╔══
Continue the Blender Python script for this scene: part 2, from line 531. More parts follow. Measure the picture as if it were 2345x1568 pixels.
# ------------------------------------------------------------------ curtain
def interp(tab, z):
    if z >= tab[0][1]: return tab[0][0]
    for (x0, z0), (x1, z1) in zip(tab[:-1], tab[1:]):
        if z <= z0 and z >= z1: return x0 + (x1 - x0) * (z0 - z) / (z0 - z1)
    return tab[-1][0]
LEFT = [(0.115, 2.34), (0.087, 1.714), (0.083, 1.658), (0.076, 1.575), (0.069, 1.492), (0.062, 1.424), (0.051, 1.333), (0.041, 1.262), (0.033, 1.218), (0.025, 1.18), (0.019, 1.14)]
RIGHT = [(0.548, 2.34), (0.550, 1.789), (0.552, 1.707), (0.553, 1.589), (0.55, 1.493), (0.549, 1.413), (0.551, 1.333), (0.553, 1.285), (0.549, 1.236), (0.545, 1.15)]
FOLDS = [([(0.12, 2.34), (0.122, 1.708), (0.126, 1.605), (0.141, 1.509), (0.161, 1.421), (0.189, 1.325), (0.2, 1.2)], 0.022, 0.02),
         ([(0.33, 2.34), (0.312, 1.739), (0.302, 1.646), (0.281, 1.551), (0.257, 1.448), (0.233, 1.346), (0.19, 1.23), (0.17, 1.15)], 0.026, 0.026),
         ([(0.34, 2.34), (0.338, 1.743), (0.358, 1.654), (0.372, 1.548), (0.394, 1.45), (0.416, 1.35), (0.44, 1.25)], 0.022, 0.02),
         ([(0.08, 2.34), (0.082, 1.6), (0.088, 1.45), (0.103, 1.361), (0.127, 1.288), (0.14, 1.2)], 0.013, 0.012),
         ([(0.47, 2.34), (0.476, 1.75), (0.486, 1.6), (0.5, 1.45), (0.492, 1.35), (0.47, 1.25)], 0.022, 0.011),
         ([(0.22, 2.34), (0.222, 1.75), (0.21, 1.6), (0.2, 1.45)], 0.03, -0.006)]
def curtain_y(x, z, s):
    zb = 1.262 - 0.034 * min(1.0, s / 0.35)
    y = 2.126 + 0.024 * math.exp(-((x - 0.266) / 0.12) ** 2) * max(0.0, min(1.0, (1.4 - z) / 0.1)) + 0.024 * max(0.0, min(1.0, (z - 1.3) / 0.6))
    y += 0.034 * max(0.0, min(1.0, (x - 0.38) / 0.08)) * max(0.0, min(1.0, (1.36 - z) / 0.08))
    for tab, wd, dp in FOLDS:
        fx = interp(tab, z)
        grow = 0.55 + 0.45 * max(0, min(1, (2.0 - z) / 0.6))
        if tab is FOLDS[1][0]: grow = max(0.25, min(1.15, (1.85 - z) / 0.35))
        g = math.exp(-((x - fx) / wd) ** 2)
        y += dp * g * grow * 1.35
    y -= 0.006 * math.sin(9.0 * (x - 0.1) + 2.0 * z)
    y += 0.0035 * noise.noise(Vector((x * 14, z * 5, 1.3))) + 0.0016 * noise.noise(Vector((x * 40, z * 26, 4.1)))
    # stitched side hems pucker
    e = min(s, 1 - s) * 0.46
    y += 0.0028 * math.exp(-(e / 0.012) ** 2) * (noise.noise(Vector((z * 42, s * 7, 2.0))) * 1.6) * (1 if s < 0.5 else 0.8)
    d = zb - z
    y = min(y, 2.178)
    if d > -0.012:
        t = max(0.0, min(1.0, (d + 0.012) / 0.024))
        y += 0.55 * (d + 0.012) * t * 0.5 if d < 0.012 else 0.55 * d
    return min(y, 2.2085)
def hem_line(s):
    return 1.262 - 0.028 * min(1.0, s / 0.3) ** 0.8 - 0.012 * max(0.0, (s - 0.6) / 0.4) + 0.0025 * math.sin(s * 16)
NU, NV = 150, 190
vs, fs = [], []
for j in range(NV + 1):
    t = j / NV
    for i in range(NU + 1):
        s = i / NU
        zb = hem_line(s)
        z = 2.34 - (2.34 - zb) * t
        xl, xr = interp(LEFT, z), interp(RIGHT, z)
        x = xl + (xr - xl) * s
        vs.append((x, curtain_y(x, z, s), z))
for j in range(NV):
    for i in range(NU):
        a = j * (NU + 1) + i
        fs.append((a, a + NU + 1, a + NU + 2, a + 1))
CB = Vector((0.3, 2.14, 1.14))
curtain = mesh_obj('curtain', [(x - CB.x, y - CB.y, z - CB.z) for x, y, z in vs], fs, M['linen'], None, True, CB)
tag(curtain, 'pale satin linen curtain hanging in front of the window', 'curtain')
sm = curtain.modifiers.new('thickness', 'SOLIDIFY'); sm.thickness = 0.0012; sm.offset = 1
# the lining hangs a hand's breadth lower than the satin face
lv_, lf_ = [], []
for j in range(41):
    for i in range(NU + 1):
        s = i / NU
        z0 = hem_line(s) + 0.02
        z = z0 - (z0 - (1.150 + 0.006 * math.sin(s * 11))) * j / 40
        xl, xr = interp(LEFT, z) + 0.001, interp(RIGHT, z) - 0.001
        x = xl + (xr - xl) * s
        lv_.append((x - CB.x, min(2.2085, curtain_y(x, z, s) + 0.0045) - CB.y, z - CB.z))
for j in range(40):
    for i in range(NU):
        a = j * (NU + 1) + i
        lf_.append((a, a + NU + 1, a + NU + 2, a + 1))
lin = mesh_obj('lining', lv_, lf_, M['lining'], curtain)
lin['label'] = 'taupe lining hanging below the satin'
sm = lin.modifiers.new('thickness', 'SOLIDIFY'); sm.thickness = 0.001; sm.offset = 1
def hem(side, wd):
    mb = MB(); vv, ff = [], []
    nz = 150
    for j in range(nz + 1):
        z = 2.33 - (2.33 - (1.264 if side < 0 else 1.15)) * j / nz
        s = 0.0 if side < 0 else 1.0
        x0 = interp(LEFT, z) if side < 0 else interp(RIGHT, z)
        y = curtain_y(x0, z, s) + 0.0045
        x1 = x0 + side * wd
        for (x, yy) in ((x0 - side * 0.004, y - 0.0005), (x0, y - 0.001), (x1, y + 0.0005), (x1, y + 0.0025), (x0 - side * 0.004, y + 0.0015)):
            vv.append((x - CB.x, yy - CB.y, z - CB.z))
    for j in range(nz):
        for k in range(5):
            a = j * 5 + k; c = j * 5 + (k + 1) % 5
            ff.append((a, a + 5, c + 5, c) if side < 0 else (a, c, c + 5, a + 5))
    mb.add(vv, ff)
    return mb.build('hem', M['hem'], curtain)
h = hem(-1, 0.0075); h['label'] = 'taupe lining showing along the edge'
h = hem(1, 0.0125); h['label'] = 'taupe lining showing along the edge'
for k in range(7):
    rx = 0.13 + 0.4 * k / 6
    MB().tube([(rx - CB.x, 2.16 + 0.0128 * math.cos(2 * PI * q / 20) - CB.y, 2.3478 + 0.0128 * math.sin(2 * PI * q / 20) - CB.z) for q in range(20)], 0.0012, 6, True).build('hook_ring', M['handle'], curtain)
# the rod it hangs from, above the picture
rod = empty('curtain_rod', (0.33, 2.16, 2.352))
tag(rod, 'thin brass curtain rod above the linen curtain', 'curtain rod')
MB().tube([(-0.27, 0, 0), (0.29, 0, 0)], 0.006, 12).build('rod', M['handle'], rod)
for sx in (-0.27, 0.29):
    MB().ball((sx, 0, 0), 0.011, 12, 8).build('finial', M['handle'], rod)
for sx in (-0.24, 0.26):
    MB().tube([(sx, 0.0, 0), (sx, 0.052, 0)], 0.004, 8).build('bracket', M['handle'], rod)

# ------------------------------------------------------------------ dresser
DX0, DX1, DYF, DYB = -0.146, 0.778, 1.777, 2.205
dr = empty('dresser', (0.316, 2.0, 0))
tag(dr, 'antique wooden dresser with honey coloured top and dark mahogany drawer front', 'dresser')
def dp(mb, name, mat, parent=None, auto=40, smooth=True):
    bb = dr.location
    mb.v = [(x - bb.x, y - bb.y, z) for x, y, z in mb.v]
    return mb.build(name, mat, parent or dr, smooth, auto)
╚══
Aim »
Show each line of the listing that holds the string "from".

Output below »
Continue the Blender Python script for this scene: part 2, from line 531. More parts follow. Measure the picture as if it were 2345x1568 pixels.
# the rod it hangs from, above the picture